La figura femminile, di ridotte dimensioni, è ritratta in movimento, con la gamba destra flessa in avanti e la sinistra a guidare il passo. Indossa un chitone, la tunica, smanicato e un mantello aderente al corpo. Sul petto e sul collo è adagiata diagonalmente la nebride, la pelle di cerbiatto tipica dei personaggi della cerchia dionisiaca, che ha ispirato il restauro come Menade con l’aggiunta del tirso nella mano destra. Il trattamento del panneggio e la posa dinamica suggeriscono un legame con il tipo iconografico dell’Artemide Colonna, presente nella Galleria Borghese in altre due copie (Inv. XXXIII, LII), mentre la struttura minuta, con spalle strette e gambe slanciate, richiama modelli di II secolo a.C.
La scultura, che conserva di antico il torso, dalle spalle al polpaccio, è inquadrabile nella tarda età adrianea. La testa, antica ma non pertinente, è cronologicamente di poco anteriore. L’eleganza dei tratti e la morbidezza del modellato suggeriscono un’ispirazione a originali della seconda metà del IV secolo a.C.
Restaurata nel 1827 dallo scultore Antonio D’Este, è attestata nel 1833 nella sala VII.
Nella Collezione Borghese, è ricordata nel 1827 nei sotterranei del Palazzo, tra le statue scelte per essere restaurate e inserite nelle sale (Moreno, Sforzini 1987, p. 354); nel 1833 è collocata nella sala VII (Inventario Fidecommissario Borghese 1833, C., p. 52, n. 158). Acquisto dello Stato, 1902.

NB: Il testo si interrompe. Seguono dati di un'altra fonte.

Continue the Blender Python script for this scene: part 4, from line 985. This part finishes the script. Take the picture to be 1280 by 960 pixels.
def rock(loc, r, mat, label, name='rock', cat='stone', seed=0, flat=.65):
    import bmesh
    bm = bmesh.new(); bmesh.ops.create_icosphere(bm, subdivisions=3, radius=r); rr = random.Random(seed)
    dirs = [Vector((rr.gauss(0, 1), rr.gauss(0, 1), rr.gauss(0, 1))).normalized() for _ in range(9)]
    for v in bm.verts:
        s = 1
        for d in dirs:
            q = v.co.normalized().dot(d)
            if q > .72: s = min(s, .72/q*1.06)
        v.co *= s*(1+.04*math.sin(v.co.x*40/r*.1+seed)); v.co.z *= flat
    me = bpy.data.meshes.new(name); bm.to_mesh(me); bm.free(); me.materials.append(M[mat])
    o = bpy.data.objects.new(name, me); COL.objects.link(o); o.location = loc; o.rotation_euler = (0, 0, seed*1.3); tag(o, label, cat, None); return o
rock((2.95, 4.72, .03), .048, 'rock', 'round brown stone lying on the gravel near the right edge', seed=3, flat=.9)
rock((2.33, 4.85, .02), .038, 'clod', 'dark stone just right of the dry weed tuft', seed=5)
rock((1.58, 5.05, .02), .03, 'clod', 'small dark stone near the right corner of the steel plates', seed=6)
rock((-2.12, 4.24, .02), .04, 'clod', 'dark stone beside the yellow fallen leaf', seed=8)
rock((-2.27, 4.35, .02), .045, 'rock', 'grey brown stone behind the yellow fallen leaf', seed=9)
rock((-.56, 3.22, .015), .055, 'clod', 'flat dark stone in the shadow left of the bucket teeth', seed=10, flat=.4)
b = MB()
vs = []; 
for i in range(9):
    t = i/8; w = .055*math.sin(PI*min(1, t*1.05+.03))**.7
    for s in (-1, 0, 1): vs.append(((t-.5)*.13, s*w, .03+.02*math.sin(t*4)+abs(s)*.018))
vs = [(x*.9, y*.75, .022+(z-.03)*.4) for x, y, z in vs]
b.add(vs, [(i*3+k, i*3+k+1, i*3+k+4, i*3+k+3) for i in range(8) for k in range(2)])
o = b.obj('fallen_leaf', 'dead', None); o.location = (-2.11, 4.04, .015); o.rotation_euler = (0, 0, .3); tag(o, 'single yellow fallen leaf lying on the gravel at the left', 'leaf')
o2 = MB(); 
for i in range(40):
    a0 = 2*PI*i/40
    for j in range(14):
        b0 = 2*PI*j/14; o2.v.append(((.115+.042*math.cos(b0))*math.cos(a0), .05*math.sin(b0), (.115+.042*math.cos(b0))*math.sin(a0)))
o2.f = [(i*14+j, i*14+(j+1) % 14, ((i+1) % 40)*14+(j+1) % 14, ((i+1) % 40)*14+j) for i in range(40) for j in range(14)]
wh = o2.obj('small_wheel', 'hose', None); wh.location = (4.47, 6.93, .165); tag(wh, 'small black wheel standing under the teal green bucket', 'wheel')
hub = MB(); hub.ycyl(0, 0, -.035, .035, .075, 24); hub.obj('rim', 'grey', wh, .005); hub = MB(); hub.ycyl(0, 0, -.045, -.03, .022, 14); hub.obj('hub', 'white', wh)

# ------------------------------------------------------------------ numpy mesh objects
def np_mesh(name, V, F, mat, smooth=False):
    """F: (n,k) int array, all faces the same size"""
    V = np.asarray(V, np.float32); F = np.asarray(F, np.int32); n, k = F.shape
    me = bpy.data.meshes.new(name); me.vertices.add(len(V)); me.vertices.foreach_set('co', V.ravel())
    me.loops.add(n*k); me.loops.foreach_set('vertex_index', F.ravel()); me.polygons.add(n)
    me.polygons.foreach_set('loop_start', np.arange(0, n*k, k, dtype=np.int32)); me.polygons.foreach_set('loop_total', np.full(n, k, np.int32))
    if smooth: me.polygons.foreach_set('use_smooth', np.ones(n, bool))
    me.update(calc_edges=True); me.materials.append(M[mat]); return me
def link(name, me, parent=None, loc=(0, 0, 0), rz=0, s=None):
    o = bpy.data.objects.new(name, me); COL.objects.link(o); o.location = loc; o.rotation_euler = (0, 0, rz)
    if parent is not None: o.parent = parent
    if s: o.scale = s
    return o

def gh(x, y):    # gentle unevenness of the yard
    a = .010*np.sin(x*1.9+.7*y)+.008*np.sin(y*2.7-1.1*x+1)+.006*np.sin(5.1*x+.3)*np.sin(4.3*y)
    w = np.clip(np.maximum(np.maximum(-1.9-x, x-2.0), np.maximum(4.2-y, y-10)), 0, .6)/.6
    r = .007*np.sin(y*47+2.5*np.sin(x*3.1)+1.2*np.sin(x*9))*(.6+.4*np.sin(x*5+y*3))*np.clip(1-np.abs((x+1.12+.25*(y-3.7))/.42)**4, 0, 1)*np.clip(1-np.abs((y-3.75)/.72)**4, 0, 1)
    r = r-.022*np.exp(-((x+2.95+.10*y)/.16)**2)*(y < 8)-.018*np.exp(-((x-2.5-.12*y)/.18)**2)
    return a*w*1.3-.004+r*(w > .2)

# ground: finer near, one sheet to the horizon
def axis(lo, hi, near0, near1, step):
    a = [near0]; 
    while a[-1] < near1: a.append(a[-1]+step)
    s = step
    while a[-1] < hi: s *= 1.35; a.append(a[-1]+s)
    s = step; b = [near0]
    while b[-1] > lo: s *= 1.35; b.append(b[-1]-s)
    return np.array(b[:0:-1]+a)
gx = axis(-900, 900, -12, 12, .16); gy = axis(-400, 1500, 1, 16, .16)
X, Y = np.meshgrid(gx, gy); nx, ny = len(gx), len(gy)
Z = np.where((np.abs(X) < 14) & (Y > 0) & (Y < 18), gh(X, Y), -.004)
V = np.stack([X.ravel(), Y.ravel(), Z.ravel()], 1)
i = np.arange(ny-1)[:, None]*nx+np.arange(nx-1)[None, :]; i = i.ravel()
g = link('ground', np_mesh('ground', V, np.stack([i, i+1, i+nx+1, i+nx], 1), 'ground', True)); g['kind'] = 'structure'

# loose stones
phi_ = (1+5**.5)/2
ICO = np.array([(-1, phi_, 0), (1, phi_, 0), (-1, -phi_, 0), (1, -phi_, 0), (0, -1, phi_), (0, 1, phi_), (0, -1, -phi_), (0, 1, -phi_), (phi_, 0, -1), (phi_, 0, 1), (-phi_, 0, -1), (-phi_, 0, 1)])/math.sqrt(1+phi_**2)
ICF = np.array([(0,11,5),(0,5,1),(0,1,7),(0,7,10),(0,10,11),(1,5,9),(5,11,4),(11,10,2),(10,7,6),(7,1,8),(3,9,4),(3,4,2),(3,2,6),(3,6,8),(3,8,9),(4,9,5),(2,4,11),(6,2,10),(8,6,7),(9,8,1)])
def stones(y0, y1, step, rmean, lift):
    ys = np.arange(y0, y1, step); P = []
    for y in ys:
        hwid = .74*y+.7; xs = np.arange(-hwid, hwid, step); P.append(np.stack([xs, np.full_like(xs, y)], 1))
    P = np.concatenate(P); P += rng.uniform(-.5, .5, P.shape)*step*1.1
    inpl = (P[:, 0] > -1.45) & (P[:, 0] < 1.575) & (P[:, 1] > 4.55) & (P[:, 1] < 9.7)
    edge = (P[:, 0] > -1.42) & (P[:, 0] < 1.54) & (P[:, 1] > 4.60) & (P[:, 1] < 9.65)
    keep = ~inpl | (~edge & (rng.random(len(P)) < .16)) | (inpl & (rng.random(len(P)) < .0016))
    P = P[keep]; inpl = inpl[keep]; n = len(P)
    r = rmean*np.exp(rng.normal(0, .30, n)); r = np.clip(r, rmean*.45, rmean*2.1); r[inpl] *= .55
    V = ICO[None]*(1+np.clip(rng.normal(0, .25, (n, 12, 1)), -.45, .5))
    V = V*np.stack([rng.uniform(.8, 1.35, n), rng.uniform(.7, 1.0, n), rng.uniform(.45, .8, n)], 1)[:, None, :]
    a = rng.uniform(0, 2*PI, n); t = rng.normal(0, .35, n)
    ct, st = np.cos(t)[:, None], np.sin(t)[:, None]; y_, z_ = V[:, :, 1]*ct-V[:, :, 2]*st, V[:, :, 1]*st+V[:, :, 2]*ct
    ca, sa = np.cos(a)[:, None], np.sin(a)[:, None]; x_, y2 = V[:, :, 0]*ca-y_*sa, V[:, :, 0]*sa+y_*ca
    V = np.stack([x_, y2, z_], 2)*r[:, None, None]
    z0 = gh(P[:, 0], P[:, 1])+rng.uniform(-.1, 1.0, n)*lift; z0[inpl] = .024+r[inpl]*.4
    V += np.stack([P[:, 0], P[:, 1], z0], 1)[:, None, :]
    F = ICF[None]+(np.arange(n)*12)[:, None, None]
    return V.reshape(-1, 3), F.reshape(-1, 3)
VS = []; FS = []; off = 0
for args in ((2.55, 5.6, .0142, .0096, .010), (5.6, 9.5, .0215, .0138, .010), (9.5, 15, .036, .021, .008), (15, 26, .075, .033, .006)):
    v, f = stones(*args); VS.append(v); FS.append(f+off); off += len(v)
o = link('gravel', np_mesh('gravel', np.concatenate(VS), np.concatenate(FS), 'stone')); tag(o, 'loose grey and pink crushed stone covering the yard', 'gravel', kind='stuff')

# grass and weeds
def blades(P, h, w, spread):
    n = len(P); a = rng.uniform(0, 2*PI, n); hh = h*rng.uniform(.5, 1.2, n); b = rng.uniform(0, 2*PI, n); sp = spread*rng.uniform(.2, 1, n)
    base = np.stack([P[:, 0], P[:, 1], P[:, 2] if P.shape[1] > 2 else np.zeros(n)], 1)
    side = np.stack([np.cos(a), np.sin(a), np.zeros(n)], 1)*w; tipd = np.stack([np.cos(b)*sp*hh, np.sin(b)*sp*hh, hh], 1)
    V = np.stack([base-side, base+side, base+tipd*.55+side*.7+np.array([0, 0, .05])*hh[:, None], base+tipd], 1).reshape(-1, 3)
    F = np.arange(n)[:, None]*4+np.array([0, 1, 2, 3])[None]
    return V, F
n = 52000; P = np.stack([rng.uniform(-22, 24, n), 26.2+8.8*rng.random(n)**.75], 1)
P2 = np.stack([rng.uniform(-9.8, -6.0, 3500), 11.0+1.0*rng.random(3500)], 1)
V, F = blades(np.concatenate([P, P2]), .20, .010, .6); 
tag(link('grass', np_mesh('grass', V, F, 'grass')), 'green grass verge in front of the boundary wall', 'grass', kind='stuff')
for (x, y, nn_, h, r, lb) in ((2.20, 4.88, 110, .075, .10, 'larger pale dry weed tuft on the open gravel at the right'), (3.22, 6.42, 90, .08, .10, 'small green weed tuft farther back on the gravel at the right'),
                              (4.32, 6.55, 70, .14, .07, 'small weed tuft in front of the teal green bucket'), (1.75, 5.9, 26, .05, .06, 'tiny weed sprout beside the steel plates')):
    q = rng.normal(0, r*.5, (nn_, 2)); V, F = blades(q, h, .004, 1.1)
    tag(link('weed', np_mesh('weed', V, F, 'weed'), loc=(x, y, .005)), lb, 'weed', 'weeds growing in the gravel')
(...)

Nell’intensa attività che caratterizza l’allestimento delle sale della Palazzina Borghese, rese spoglie dall’intervento napoleonico, il Ministro Evasio Gozzani in una lettera datata l’11 gennaio del 1927 annuncia al Principe Camillo Borghese alcune delle opere scelte per essere restaurate ed esposte. La Menade, definita “statua di Baccante, minore del vero”, conservata al tempo nei sotterranei della Palazzina, viene affidata allo scultore Antonio D’Este (Archivio Apostolico Vaticano, Archivio Borghese, B. 74-57: Moreno, Sforzini 1987, p. 354). Nell’Inventario Fidecommissario Borghese, redatto nel 1833, la statua risulta collocata nella Sala VII, denominata Sala egizia (C., p. 52, n. 158).
La figura, di dimensioni minori del vero, come già detto, conserva di antico il torso, dalle spalle fino al polpaccio. Indossa una tunica senza maniche che lascia scoperti i piedi e le caviglie, fermata all’altezza della vita da una cintura annodata. Sopra la veste è un mantello strettamente aderente al corpo che crea un kolpos, un rimbocco, sul fianco destro. Posta trasversalmente sul petto e sul collo è la nebride, la pelle di cerbiatto, che ha suggerito il restauro quale menade, con l’aggiunta, nella mano destra sollevata, del tirso, l’attributo tipico nei cortei dionisiaci. La donna è raffigurata nell’atto di incedere in avanti, che il Venturi definisce “atto di danza”, con la gamba destra leggermente flessa e avanzata, e la sinistra indietreggiata a fornire lo slancio (1893, p. 43). Il capo, rivolto verso sinistra, sembra interrompere il movimento del corpo partecipato dalla veste. Tale andamento sembra richiamare il tipo iconografico dell’Artemide Colonna, così denominata dall’esemplare di Berlino, proveniente dalla Collezione Colonna, riprodotto nella collezione Borghese in altre due repliche (inv. XXXIII, LII).
Come osservato dal Lippold, le caratteristiche stilistiche del panneggio con pieghe di diverse dimensioni nella veste e nel mantello, e la struttura anatomica con spalle strette, seno minuto e gambe slanciate, richiamano modelli scultorei del tardo periodo ellenistico, dei quali l’esemplare Borghese è da considerare una raffinata replica di fine epoca adrianea (Lippold 1926, p. 16, n. 2763).
La testa, di poco anteriore, non è pertinente e presenta un volto di forma ovale allungata, dai tratti morbidi e delicati che gli conferiscono un aspetto trasognato. La fronte è incorniciata da una pettinatura a ciocche ondulate, cinte da una tenia e scriminate al centro, raccolte nella parte posteriore in uno chignon. Gli occhi, di forma amigdaloide, sono sormontati da arcate sopraccigliari arcuate e regolari. La bocca, dalle labbra piccole, è appena dischiusa.
Gli eleganti tratti fisionomici rievocano modelli iconografici impiegati per le raffigurazioni di divinità e sembrano ispirarsi a originali di tardo IV secolo a.C.